Down here in north Texas, I built in heat exchange coils of 1/2" stainless steel, which I may have to expand with coils of Pex, into my 600 gal fish tank complex. I am building the solar water heating panel with small recirculating pump, solar powered, as we speak. That should handle the sunny cold days. The cloudy ones will probably be dealt with passively with thermal mass of the water and what heat actually gets generated by the "chinese style" greenhouse (see Tim Mann, Friendly Aquaponics, 592 sf version). Backup may have to be a small propane spa or pool heater or similar, recirculating through the heat exchanger coils. I tried a homebuilt submersible electric wand this spring during system startup, but didn't intuitively get that it would be practical $ wise. Currently, the 2000 gal. system is holding around 70 degrees with a roller furling 30% net over the greenhouse. But the 100+ degree days are coming.The geothermal cooling project starts this coming week. Remember that the water is 800 times more dense than air. Consider focusing on heating/cooling the thermal mass of the water. Jim

And while I'm thinking of it, does anyone have any thoughts on a practical roll downable thermal blanket for the winter nights. The greenhouse walls have R19 6" fiberglass insulation, which is about worthless, since it all goes skyward when the sun sets. By the way, the fish tank is insulated with Dow blue board and the grow troughs are inherently insulated by being on the ground with an air space around the sides. Jim

Hi Michael et. all,

This is the exact subject of a blog I've been writing for the past couple months.  I've got a ton of posts about exactly this topic. You can also find them in the Cold Weather Aquaponics group here on the forum, along with some discussion.
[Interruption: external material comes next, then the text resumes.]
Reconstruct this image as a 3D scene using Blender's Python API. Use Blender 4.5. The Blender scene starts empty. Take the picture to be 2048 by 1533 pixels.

The short answer is that if you design and use your system right you shouldn't have to heat much, if at all.  Using converted freezers for fish tanks and insulated / air sealed grow beds reduces your heat needs by about 90% (depending on what you had before and how well you insulate/air seal your beds).  My system (in Wisconsin) is heated by a 1000W electric heater, and it ran about 30% of the time in the coldest January of my life.

Regarding what fish to grow, there's an article in Aquaponics Survival Communities this month about that topic. The conclusion is that it makes the most sense economically to buy 7-8" trout in the fall and 7-8" tilapia in spring, switching them seasonally.  You can also grow perch or catfish and keep them year-round.

As for the idea of a blanket over the greenhouse, there are number of options.  The Chinese do exactly what you're suggesting to grow tomatoes.  I've seen some in Beijing and they're amazing!  I think they use straw in plastic sheeting, though insulation batts would be easier.  You can also use a solar pool cover or bubble wrap over your greenhouse in winter, and you don't have to take that off at night.

This week I compared different system types for use in the cold.  There are advantages to each, though I think the flood-and-drain with an indexing valve, possibly with DWC beds integrated in a hybrid system, makes the most sense in the cold.

I'd love to hear more ideas.  I've still got so much to learn!

I just happen to have a solar pool cover which would be a perfect fit for my greenhouse! Haven't even thought about that. I also have some hybrid blue gill coming because i thought i might have a better chance of wintering them over!

I get the impression that there is no firewood in Oklahoma? Here in the mountains of NE TN we heat the air and the water with wood and on those clear days in the Winter I use a small pond pump to circ the sump water thru 100' of 3/4" pvc mounted on metal roof scrap 16' long, painted black and hung high up in the GH. (a closed loop requires just a very small circ pump) 20F below zero last Winter but the system water never dropped below 48F and with Winter crops there were no losses even when the GH temp fell to 16F twice due to just cut wood. The solar collector will bring the 2000+ gals of system water up 4F in a day and the woodstove's 1" x 7' ss loop another 2F per day. The woodstove mainly keeps the air around 60F and cuts down on the notorious Winter humidity in the GH.

Then there is the free heavy duty bubblewrap that the furniture stores throw out weekly that we use to make long tunnel GHs inside the GH and also to wrap the 5 FTs. I strongly urge you to stop in at a local furniture store and ask if they could save you some or if it is alright to raid their dumpster as we do. I also use it to wrap our bell siphons for shipping all over the world now. I will add some pics when I can get on the other computer.

yes sir, plenty of wood here. i probably have enough on my place to last several years. That's really why I thinking Rocket Mass Heater. Plenty of wood and it just looks like fun to build!

I've always wanted to see pictures of an aquaponic greenhouse with a rocket mass heater.  Does anyone have one?